Anyone who has ever had the opportunity to attend a military "boot camp" will no doubt have many hilarious stories to tell. I've sat around the table with those who have been there and done that and we have shared numerous anecdotes and yarns that happened to us there. Can I tell you one of them?
I was in the U.S. Coast Guard boot camp on Government Island in Alameda, California. It must have been around January 1971. It was a small island in what they called the estuary. I had no idea what an estuary was at the time. To me it looked like we were in the mouth of a river. That river was full of nasty water and slimy mud. You could run from one end of the island to the other.
There are strange customs that are followed when in Coast Guard boot camp. One is the custom of being inspected prior to eating a meal. As a company (usually about 80 or so men) you must pass by the Officer of the Day (OOD)and be checked to make sure that you were clean enough to eat at his "mess hall". There are uniforms of the day that must be worn. Everyone must be in the same uniform and that uniform must be neat and clean. If one man, just one single man is not neat and clean and in the proper uniform then everyone else must wait on him to correct his problem before they can eat.
I had always thought of California being a nice warm place to live. In January of 1971 that was not the case. The uniform of the day was our "wool blues", pants, jumpers and white hats. We stood there in the cold as the OOD walked among us making sure we were not a health hazard to the rest of the camp.
,,
As we stood waiting, we notice in the company up ahead of us that there was some commotion. The OOD must be very upset. He was screaming, yelling, and using words that a good Christian boy from Alabama was certainly not use to hearing. It turns out that one of the young men in the company ahead of us had a dirty ring around the inside of his white hat. This was a total disgrace to the Coast Guard and very disturbing to the OOD. So everything and everyone stopped while he sent this recruit running back to his barracks to obtain a clean hat.
The smell of the food from the mess hall drifted between the building and down the streets. The cold from off the Alameda Bay water crept into our bones as we stood at attention, waiting and waiting. Finally the young man returned with a "different" white hat. Now, now we will get to eat. Oh no.
This hat was not clean enough either. And so, you guessed it, back again, as we all stood at attention in the cold, ran the young Coastie. But apparently none of his hats were clean enough. This greatly disturbed the OOD.
"If you are going to look like a Pig" the OOD screamed "then you will act like a pig". There was a puddle of water standing near the roadway where we were waiting. "Get over there in that puddle Mr. Pig and act like a pig" The young man quickly made his way to the puddle and with his wool blues and his "not white enough hat" lay down in the puddle and begin to wallow. It was all we could do not to look and not to laugh. But this wasn't good enough.

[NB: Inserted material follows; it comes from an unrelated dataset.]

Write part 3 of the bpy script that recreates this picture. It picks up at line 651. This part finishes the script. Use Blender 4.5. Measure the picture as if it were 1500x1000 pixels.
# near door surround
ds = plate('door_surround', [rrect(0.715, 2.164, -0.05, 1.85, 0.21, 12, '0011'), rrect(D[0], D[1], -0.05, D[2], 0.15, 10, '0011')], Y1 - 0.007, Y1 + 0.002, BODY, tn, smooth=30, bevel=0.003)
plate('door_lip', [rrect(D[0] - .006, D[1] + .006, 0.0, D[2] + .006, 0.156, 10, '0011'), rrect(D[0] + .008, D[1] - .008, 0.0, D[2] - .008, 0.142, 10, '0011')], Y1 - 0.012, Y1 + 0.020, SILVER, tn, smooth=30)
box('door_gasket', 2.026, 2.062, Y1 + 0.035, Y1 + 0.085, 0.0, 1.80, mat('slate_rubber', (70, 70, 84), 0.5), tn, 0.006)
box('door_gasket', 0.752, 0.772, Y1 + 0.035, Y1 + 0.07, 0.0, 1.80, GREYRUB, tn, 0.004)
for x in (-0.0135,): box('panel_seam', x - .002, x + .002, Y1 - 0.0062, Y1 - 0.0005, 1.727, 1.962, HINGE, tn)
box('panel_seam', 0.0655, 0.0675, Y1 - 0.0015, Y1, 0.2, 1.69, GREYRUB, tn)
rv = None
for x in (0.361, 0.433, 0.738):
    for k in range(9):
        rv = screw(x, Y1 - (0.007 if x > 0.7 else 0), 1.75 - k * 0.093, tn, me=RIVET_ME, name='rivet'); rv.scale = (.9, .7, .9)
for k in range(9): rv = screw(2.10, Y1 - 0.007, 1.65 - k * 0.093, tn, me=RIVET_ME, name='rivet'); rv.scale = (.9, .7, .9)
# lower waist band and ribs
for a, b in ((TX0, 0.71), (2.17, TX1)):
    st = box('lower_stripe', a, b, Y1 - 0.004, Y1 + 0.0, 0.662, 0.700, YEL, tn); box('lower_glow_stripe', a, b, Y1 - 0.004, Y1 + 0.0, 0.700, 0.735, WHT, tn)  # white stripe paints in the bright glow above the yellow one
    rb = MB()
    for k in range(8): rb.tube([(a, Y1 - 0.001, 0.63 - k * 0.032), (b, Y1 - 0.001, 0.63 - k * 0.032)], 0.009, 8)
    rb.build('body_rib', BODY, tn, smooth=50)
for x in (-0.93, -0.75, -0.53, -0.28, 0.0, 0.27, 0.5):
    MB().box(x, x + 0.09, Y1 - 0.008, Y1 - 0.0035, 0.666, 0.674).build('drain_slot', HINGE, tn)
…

"If you are going to look like a pig and act like a pig then you are going to sound like a pig", the OOD yelled to the top of his voice. Obediently, the young man begin to make "pig" noises. "Oink, oink, oink", apparently this was the only pig sounds he knew. I don't know how long he had to stay there, looking, acting and sounding like a pig. But it was getting darker and colder by the minute and the rest of the companies were allowed to continue to chow.
Is there any possible good, other than a good laugh we can get from this story? Well, I've always said that the reason we can't get the world to want to be like Christians is because the Christians look too much like the world. I am convinced that if the world could see a difference in us they would be more inclined to want to BE like us. Are you looking like the Christian you claim to be?
If you look like the world and act like the world and sound like the world, then like Mr. Pig you may be really late or even miss The Supper.